## TASK DIRECTIONS
Look at the data below and print exactly the lines from its first line through the line with "C = sc.collection"; the pictures stay out of the copy.

## MATERIAL PROVIDED

* Begin *

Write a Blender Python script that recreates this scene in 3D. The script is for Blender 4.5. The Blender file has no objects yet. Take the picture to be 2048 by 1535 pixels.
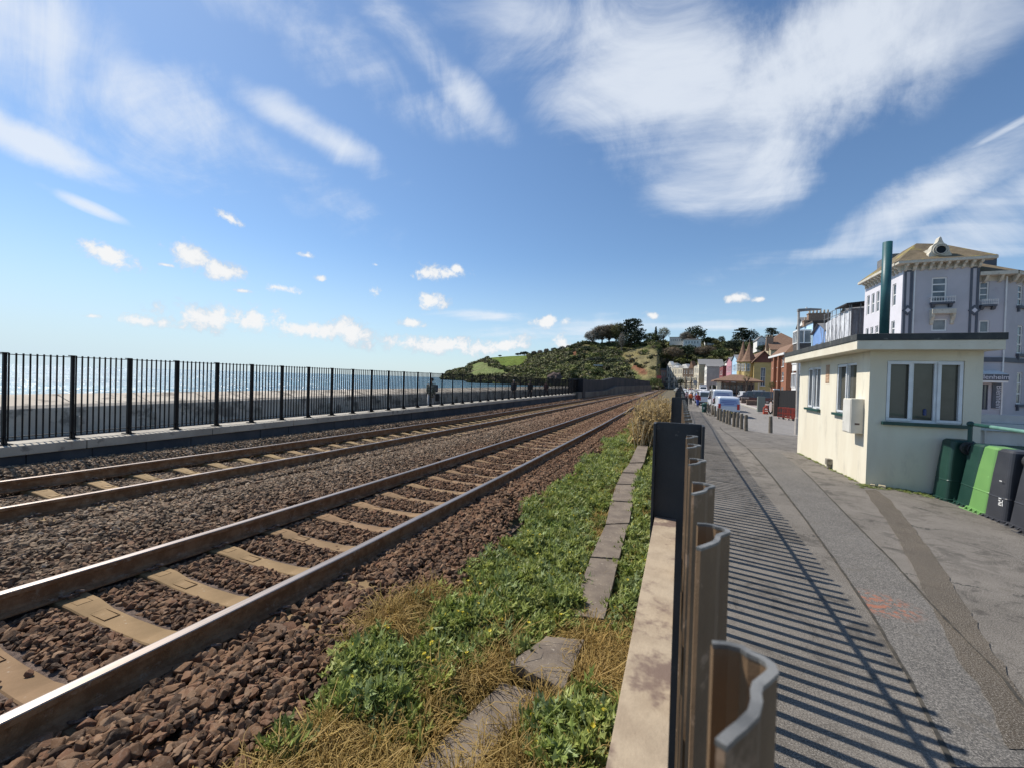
import bpy, bmesh, math, random
import numpy as np
from mathutils import Vector, Matrix, noise as mnoise

R = math.radians
random.seed(7)
rng = np.random.default_rng(11)
sc = bpy.context.scene
C = sc.collection

# ------------------------------------------------------------------ camera
EYE = Vector((0.0, 0.0, 1.68))
FOC, CX, CY = 810.0, 1024.0, 767.5
YAW, PITCH, ROLL = math.atan(319 / FOC), -math.atan(8.8 / FOC), math.atan(0.030)
fwd = Vector((-math.sin(YAW) * math.cos(PITCH), math.cos(YAW) * math.cos(PITCH), math.sin(PITCH)))
r0 = Vector((math.cos(YAW), math.sin(YAW), 0))
u0 = r0.cross(fwd)
rgt = r0 * math.cos(ROLL) + u0 * math.sin(ROLL)
upv = u0 * math.cos(ROLL) - r0 * math.sin(ROLL)
cam_d = bpy.data.cameras.new('camera')
cam = bpy.data.objects.new('camera', cam_d)
C.objects.link(cam)
cam.matrix_world = Matrix(((rgt.x, upv.x, -fwd.x, EYE.x), (rgt.y, upv.y, -fwd.y, EYE.y), (rgt.z, upv.z, -fwd.z, EYE.z), (0, 0, 0, 1)))
cam_d.sensor_width = 36
cam_d.lens = FOC / 2048 * 36
cam_d.clip_start = 0.02
cam_d.clip_end = 60000
cam_d.dof.use_dof = True
cam_d.dof.focus_distance = 8
cam_d.dof.aperture_fstop = 14
sc.camera = cam
sc.view_settings.view_transform = 'Standard'
sc.view_settings.look = 'None'
sc.view_settings.exposure = 0.12
sc.view_settings.gamma = 1
sc.cycles.use_denoising = True
sc.cycles.max_bounces = 6
sc.cycles.transparent_max_bounces = 8
sc.cycles.sample_clamp_indirect = 4
sc.cycles.sample_clamp_direct = 0
sc.cycles.caustics_reflective = False
sc.cycles.caustics_refractive = False


def ray(x, y):
    return (fwd * FOC + rgt * (x - CX) - upv * (y - CY)).normalized()


def atX(x, y, X):
    d = ray(x, y)
    return EYE + d * (X / d.x)


def atY(x, y, Y):
    d = ray(x, y)
    return EYE + d * (Y / d.y)


def atZ(x, y, Z):
    d = ray(x, y)
    return EYE + d * ((Z - EYE.z) / d.z)


def atD(x, y, D):
    d = ray(x, y)
    return EYE + d * (.70 * D / math.hypot(d.x, d.y))


def smooth(a, b, t):
    t = min(1, max(0, (t - a) / (b - a)))
    return t * t * (3 - 2 * t)


def prof(Y):
    return float(np.interp(Y, [-50, 8.9, 13.3, 18.4, 25.8, 37.5, 59.6, 1000], [0, 0, -.07, -.36, -.83, -1.0, -1.04, -1.04]))


RZY = [-10, 0, 2.3, 6.5, 16, 28, 72, 290]
RZV = [.22, .205, .135, .07, -.03, -.08, -.25, -1.0]


def rail_z(Y):
    return float(np.interp(Y, RZY, RZV))


def fence_x(Y):
    return .019 * Y


def gz(X, Y):
    """height of the land at X, Y"""
    tb = rail_z(Y) - .20                              # ballast bed
    if X < -1.9:
        return tb
    p = prof(Y)
    fx = fence_x(Y)
    if X < fx + .02:
        vz = tb - .09 + .05 * math.sin(Y * 1.1)
        if X < -1.5:
            return tb + (vz - tb) * smooth(-1.9, -1.5, X)
        if X > fx - .12:
            return vz + (p - vz) * smooth(fx - .12, fx + .02, X)
        return vz
    q = smooth(3.3, 6.5, X) * (1 - smooth(10.5, 15.5, Y))
    return p - .30 * q


def gpt(x, y):
    d = ray(x, y)
    t, prev = .5, .5
    while t < 2000:
        P = EYE + d * t
        if P.z < gz(P.x, P.y):
            a, b = prev, t
            for _ in range(30):
                m = (a + b) / 2
                P = EYE + d * m
                if P.z < gz(P.x, P.y): b = m
                else: a = m
            return EYE + d * b
        prev = t
        t *= 1.02
    return EYE + d * 2000


def proj(P):
    v = Vector(P) - EYE
    z = v.dot(fwd)
    return (CX + FOC * v.dot(rgt) / z, CY - FOC * v.dot(upv) / z)


# ------------------------------------------------------------------ sun and sky
SUN_AZ, SUN_EL = R(79.0), R(51)           # azimuth measured from +Y towards -X
sun_dir = Vector((-math.sin(SUN_AZ) * math.cos(SUN_EL), math.cos(SUN_AZ) * math.cos(SUN_EL), math.sin(SUN_EL)))
sd = bpy.data.lights.new('sun', 'SUN')
sd.energy = 5.0
sd.angle = R(.53)
sd.color = (1, .94, .85)
sun = bpy.data.objects.new('sun', sd)
sun.rotation_euler = sun_dir.to_track_quat('Z', 'Y').to_euler()
C.objects.link(sun)


class NT:
    """small helper to write node maths"""
    def __init__(s, tree): s.t = tree

    def n(s, typ, **kw):
        nd = s.t.nodes.new(typ)
        for k, v in kw.items(): setattr(nd, k, v)
        return nd

    def lk(s, a, b): s.t.links.new(a, b)

    def put(s, sock, v):
        if isinstance(v, bpy.types.NodeSocket): s.lk(v, sock)
        elif v is not None: sock.default_value = v

    def m(s, op, a, b=None, c=None, clamp=False):
        nd = s.n('ShaderNodeMath', operation=op, use_clamp=clamp)
        s.put(nd.inputs[0], a)
        if b is not None: s.put(nd.inputs[1], b)
        if c is not None: s.put(nd.inputs[2], c)
        return nd.outputs[0]

    def v(s, op, a, b=None):
        nd = s.n('ShaderNodeVectorMath', operation=op)
        s.put(nd.inputs[0], a)
        if b is not None:
            s.put(nd.inputs['Scale' if op == 'SCALE' else 1], b)
        return nd.outputs['Value' if op in ('DOT_PRODUCT', 'LENGTH') else 'Vector']

    def noise(s, vec, scale, detail=4, rough=.55, dist=0.0, col=False):
        nd = s.n('ShaderNodeTexNoise')
        if vec is not None: s.lk(vec, nd.inputs['Vector'])
        nd.inputs['Scale'].default_value = scale
        nd.inputs['Detail'].default_value = detail
        nd.inputs['Roughness'].default_value = rough
        nd.inputs['Distortion'].default_value = dist
        return nd.outputs['Color' if col else 'Fac']

    def ss(s, v, a, b):
        nd = s.n('ShaderNodeMapRange', interpolation_type='SMOOTHSTEP')
        s.put(nd.inputs['Value'], v)
        nd.inputs['From Min'].default_value = a
        nd.inputs['From Max'].default_value = b
        return nd.outputs[0]

    def mix(s, f, a, b, blend='MIX'):
        nd = s.n('ShaderNodeMix', data_type='RGBA', blend_type=blend)
        s.put(nd.inputs[0], f)
        for i, c in ((6, a), (7, b)):
            if isinstance(c, (tuple, list)): c = (*c[:3], 1)
            s.put(nd.inputs[i], c)
        return nd.outputs[2]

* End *

## ANSWER TO THIS EXERCISE
Write a Blender Python script that recreates this scene in 3D. The script is for Blender 4.5. The Blender file has no objects yet. Take the picture to be 2048 by 1535 pixels.
import bpy, bmesh, math, random
import numpy as np
from mathutils import Vector, Matrix, noise as mnoise

R = math.radians
random.seed(7)
rng = np.random.default_rng(11)
sc = bpy.context.scene
C = sc.collection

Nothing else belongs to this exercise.